Communications Decency Act of 1996
Ninth Circuit
Zango, Inc. v. Kaspersky Lab, Inc.
2007-35800
USDC WD Washington
Does the Communications Decency Act of 1996, 47 U.S.C. § 230, shelter a distributor of Web security applications from a lawsuit that alleges the software improperly interferes with downloadable programs provided by an online media company? Defendant-Appellee sells Internet security software that blocks the operation of malware. It categorized Plaintiff-Appellant’s various downloadable and installable applications as malware and thus configured its software to block the operation of such unless explicitly consented to by an end user. Appellant sued on claims for injunctive relief, tortious interference with contractual rights, violation of the Washington Consumer Protection Act, trade libel and unjust enrichment. The district court granted summary judgment in favor of Appellee, holding that § 230(c)(2)(B) immunizes Appellee from the claims. On appeal, the Ninth Circuit observed that “this case presents a different problem, and a statutory provision with a different aim, from ones we have encountered before.” It stated that Appellee should receive safe harbor under § 230(c)(2)(B) from civil liability if Appellee is found to be a “provider” of “an interactive computer service.” The Ninth Circuit held that Appellee does qualify insofar as the plain language of the statute protects an “access software provider that provides or enables computer access by multiple users to a computer server” pursuant to § 230(f)(2), and court noted that Appellee’s application update servers faciliate such access by end users.
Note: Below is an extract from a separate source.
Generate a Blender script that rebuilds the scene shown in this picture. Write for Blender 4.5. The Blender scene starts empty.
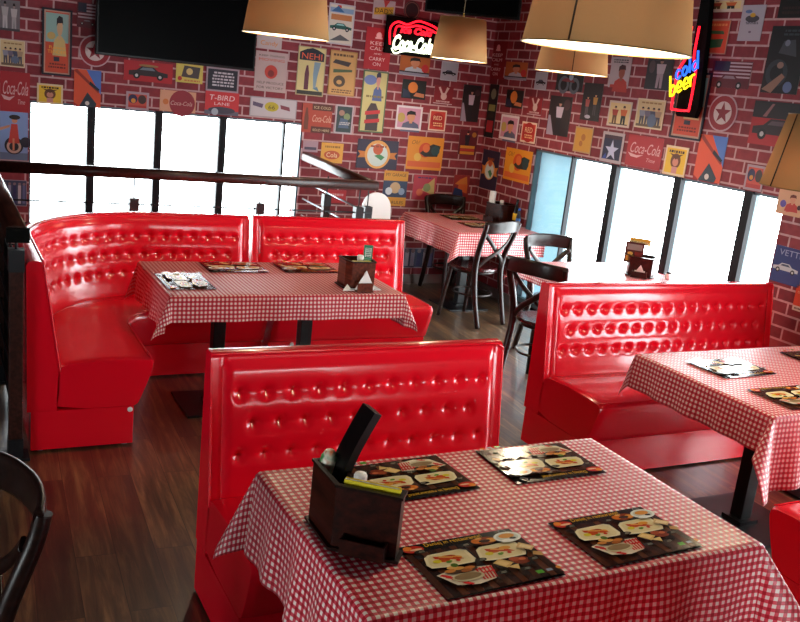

Therefore, a provider of access tools that filter, screen, allow, or disallow content that the provider or user considers obscene, lewd, lascivious, filthy, excessively violent, harassing, or otherwise objectionable “is protected from liability for any action taken to make available to others the technical means to restrict access to objectionable material.” Summary judgment for Appellee AFFIRMED.
Download Stored Opinion
_____________________________________________________
Patent
Federal Circuit
In re Richard P. Mettke
2009-1125
Board of Patent Appeals and Interferences
Appellant obtained U.S. Patent No. 5,602,905 for an “On-Line Communication Terminal/Apparatus.” Subsequently, he applied for reissue pursuant to 35 U.S.C. §251 and declared that he believed the patent to be wholly or partly inoperative or invalid by reason of his claiming less than he had the right to claim. Appellant urged that he had inadvertently omitted claims that recited “accessing the Internet” generally and not merely accessing “commercial on-line services” as originally expressed. As a consequence, several interested parties lodged protests to the reissue under 37 C.F.R. §1.291(a) and furnished additional references not previously considered during prosecution. The examining attorney rejected the claim revisions. The Board affirmed and, further, it entered a new ground of rejection for obviousness based upon the newly-disclosed references. On appeal the Federal Circuit AFFIRMED the rejection as well as the determination as to obviousness, holding on the latter question that three fresh references considered together did support the Board’s 35 U.S.C. § 103(a) conclusion.
Download Stored Opinion
_____________________________________________________
Right of Publicity
Eleventh Circuit
Estate of Nancy E. Benoit v. LFP Publishing Group, LLC d/b/a Hustler Magazine
2008-16148
USDC ND Georgia
Did twenty-year-old private, nude photographs qualify under the newsworthiness exception to the Georgia right of publicity when published with an article of sensational interest? Nancy Benoit had been a professional model and wrestler. She was brutally murdered by her husband, who was a well-known professional wrestler. Twenty years prior, Benoit had permitted a third party to take personal photographs and video of her appearing privately in the nude. Following death, Defendant-Appellee obtained images from the nude photo session and published them in connection with an article about the circumstances of Benoit’s life and demise. The estate filed a lawsuit in state court alleging right of publicity violations but later removed the case to the Northern District of Georgia. The district court granted Defendant-Appellee’s motion to dismiss for failure to state a claim premised on the court’s view that “there is no dispute that Ms. Benoit’s death was a ‘legitimate matter of public interest and concern.’” The estate timely appealed. In reviewing the decision, the Eleventh Circuit analyzed the privacy right underpinnings of the right of publicity and focused on its economic element. The court held that Benoit’s nudity is not per se newsworthy. The biographical piece itself was, however, deemed newsworthy given the events it described. The pertinent issue therefore was whether the textual content could elevate the otherwise protected, personal photographs into the newsworthiness exception realm. The Eleventh Circuit answered this question in the negative, finding that the private, nude photographs were not incident to a newsworthy article but rather the biography was incident to the photographs. Moreover, the photographs were not related in time or concept to the current incident of public interest. As to the economic element, the Eleventh Circuit held that the estate was entitled to control when and whether private images are made public in order to maximize the economic benefit to be derived from Benoit’s posthumous fame. Therefore, the dismissal by the district court was ruled erroneous and the decision REVERSED and REMANDED.